We karaoked last night. I threw up when I got home.
This is the problem with knowing the bartender at the Copa: he makes you shots, and doesn’t make you pay for most of them, but in return you must grant him impunity to prepare for you whatever shot he chooses. And last night, it was Southern Comfort, and that is not pretty. This is why I do not drink anything heavier than gin/vodka. Okay, except tequila. And could I sound like more of an alcoholic?
But karaoke - a ball as usual. The DJ was humping chairs, and he thought I looked 29, and Ryan Hinojosa was there and he sang Mariah Carey beautifully. Turns out he’s doing his student teaching at good old Westmoore with good old Ann Dawson. Yahoopity.

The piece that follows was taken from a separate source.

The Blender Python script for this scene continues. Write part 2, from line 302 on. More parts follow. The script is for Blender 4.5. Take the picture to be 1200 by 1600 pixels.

One more thing about that night: You know you need to stop drinking when you keep saying this sentence: “Oh.My.God.You.Are.My.New.Best.Friend.”
Other than the mondo hangover, things are shiny. Laurie and Jaye are having a cookout tonight at their house, so there’s that. But I think I will be avoiding the Evil Juice tonight, as my constitution has been severely weakened, and since Brian is still on meds that prevent his drinkage. So I guess he and I are sober sisters.
I ran across my old Live Journal today. I was catching up on the life of my dear, beloved friend Elena and remembered - “Oh, right. I used to write a Live Journal.” So I read through it, beginning to end - May 1, 2002 to November 5, 2002. That was one of the worst, most confusing and horrible times of my life. I graduated Wake with so much pain and anger, came back here and worked at Wal-Mart for a summer (which, apparently, I enjoyed somewhat), and moved to Connecticut, where my life was systematically dismantled by a boy, an Ivy League school, a terrible injury, and the merest hint of Mary Jane.
I posted an update to the LJ, just saying where my web presence is now, and I am amazed at everything that has happened to me in the past three years. I am floored at what God has done: it amounts to some major, major renovations.
Three years ago I was so tweaked, so very, very gone. I was sadder than I knew how to deal with.
Now, here I am, in 2005. I wish me now could talk to me then and tell him everything would be all right. “Hey, you - really, you’re going to do all right. The next couple years are going to be even harder and more magical than you know. Things are going to happen and people are going to come in and out of your life that you never would have been able to dream. The truly amazing thing is that you are going to come through it more or less intact and with a lot - a lot more confidence than you think possible. It will turn out that God is good. Hold on to that.”
That is what I want to tell Nathan on his graduation day from Wake Forest, and as he packed up the back of his truck to move away from Yale, and that whole time in between. He was so sad and lost, that boy, and he stayed that way for quite awhile. But slowly, surely, he keeps getting healthier, and he is trying to remember how very, very loved he is, especially when he is saggy, and cranky, and arrogant, and bitter. He’s been cracked open like a nut, this one, and it has been hard, but it has made him more the person he hopes to someday be.
And to all of you who held my hand back then, and who continue to do so today: Thank You. Thank You. Thank You. In return for all your help, I will leave you with a photo of one of my favoritest Wake Forest photographs, courtesy of Elena Perea, soon to be a Doctor:

This is Thomas Bedington, my sophomore year RA, and Lois Johnson, after whom my freshman dorm was named. And, of course - Sapphire… Seriously, this photo should be on the cover of the Wake Forest info book - the one that they send out to high school seniors. Just every effing year it should be on there.